*Prompt*. Below are records; work out how many of their lines hold the string "scene" and give that number alone.

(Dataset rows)

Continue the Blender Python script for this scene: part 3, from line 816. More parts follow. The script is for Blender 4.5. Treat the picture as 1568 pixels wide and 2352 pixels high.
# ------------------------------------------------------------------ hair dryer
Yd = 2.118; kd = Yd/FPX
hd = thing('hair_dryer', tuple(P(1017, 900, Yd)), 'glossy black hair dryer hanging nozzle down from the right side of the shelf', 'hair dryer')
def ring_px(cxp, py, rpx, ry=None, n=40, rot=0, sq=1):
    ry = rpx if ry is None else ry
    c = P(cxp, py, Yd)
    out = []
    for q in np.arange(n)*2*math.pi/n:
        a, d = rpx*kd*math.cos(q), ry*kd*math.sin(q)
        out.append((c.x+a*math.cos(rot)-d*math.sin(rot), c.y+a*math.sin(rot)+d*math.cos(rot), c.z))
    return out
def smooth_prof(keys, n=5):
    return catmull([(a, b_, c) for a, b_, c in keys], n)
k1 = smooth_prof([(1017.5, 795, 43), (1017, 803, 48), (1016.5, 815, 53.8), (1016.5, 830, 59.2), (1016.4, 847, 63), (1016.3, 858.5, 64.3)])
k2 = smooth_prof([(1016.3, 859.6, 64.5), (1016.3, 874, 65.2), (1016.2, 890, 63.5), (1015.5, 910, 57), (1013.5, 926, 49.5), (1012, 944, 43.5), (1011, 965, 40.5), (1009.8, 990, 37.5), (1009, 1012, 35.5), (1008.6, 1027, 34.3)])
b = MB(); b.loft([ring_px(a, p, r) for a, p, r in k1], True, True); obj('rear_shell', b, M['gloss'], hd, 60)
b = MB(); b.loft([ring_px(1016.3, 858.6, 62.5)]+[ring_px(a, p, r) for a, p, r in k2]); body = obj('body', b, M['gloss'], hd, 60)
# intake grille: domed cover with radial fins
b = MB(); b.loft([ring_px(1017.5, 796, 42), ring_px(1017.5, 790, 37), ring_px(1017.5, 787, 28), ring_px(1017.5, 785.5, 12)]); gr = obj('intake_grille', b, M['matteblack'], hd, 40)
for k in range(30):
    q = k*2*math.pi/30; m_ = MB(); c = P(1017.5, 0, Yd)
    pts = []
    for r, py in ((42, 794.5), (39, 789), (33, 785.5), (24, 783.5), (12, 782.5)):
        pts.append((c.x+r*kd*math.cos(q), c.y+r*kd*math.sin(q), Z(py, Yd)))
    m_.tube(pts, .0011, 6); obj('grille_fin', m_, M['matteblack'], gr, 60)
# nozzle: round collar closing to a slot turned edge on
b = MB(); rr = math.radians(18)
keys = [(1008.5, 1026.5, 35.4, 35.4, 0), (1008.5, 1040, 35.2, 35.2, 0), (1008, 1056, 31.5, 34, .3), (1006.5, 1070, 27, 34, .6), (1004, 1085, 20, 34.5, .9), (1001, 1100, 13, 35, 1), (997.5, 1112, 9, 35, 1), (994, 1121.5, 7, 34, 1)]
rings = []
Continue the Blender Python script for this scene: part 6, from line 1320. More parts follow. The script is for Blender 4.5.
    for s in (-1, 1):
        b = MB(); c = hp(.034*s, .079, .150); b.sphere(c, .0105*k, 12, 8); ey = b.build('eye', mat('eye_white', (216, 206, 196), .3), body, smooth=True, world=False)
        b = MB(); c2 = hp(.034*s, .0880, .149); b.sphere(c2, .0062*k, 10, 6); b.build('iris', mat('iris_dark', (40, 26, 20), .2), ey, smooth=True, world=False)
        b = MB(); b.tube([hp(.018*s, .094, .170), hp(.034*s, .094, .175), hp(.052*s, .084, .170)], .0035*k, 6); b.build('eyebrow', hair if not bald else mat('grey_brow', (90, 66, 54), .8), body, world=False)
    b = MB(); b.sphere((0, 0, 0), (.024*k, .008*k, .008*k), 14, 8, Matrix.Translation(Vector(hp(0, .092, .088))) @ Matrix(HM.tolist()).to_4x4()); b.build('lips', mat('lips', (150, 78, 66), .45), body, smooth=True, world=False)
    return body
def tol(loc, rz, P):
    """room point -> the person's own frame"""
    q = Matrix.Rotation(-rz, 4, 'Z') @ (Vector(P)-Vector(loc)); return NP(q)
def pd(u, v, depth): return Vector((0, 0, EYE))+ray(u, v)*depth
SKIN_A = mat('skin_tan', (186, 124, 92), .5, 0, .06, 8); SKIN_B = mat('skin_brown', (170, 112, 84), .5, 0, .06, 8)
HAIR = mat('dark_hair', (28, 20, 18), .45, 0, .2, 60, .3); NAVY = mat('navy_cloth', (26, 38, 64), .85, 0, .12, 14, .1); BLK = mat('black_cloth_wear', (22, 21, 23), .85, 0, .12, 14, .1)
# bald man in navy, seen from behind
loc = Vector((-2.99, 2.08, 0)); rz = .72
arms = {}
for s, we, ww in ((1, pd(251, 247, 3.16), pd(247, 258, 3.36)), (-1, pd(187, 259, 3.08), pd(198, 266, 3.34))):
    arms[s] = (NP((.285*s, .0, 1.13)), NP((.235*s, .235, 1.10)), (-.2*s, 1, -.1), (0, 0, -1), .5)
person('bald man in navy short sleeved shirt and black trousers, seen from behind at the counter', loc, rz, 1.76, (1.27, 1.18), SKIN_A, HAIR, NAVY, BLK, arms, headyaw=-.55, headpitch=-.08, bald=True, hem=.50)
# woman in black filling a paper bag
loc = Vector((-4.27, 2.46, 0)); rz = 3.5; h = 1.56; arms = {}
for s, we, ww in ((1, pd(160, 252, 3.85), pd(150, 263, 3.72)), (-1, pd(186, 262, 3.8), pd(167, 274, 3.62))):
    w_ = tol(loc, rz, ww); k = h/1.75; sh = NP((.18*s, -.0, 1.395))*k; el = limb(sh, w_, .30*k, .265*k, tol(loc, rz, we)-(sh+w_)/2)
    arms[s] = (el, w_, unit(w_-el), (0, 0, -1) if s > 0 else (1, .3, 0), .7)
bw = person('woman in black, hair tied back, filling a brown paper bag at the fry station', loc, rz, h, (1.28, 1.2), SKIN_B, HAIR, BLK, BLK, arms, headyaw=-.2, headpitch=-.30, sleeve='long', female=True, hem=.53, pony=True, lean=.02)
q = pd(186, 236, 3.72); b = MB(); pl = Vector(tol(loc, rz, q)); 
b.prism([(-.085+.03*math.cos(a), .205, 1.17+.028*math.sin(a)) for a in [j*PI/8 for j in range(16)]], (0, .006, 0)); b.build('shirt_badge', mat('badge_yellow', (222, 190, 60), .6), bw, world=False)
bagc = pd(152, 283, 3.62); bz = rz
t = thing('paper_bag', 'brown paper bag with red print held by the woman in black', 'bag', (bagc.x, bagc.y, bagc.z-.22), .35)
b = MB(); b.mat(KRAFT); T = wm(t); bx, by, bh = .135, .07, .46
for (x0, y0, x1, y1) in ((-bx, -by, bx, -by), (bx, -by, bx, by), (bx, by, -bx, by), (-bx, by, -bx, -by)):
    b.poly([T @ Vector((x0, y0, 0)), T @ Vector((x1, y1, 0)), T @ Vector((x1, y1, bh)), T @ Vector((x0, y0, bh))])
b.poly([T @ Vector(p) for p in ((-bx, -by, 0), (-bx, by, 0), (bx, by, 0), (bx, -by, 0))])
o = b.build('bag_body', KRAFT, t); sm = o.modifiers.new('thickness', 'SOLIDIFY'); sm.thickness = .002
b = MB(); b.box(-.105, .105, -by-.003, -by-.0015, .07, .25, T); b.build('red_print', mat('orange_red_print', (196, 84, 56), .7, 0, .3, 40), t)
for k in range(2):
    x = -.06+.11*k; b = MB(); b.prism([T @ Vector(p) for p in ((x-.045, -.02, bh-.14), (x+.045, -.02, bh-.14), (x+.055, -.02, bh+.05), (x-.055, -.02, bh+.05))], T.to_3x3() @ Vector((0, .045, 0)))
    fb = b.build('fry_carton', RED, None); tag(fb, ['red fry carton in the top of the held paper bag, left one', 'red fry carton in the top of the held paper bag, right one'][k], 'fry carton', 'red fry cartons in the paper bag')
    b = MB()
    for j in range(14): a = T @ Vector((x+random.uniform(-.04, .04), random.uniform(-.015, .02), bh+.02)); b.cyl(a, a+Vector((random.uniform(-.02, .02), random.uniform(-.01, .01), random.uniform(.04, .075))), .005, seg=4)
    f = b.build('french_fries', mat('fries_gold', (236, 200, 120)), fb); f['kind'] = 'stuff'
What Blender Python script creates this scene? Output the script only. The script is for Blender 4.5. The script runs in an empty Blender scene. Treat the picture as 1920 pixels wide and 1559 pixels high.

*Written solution*. 3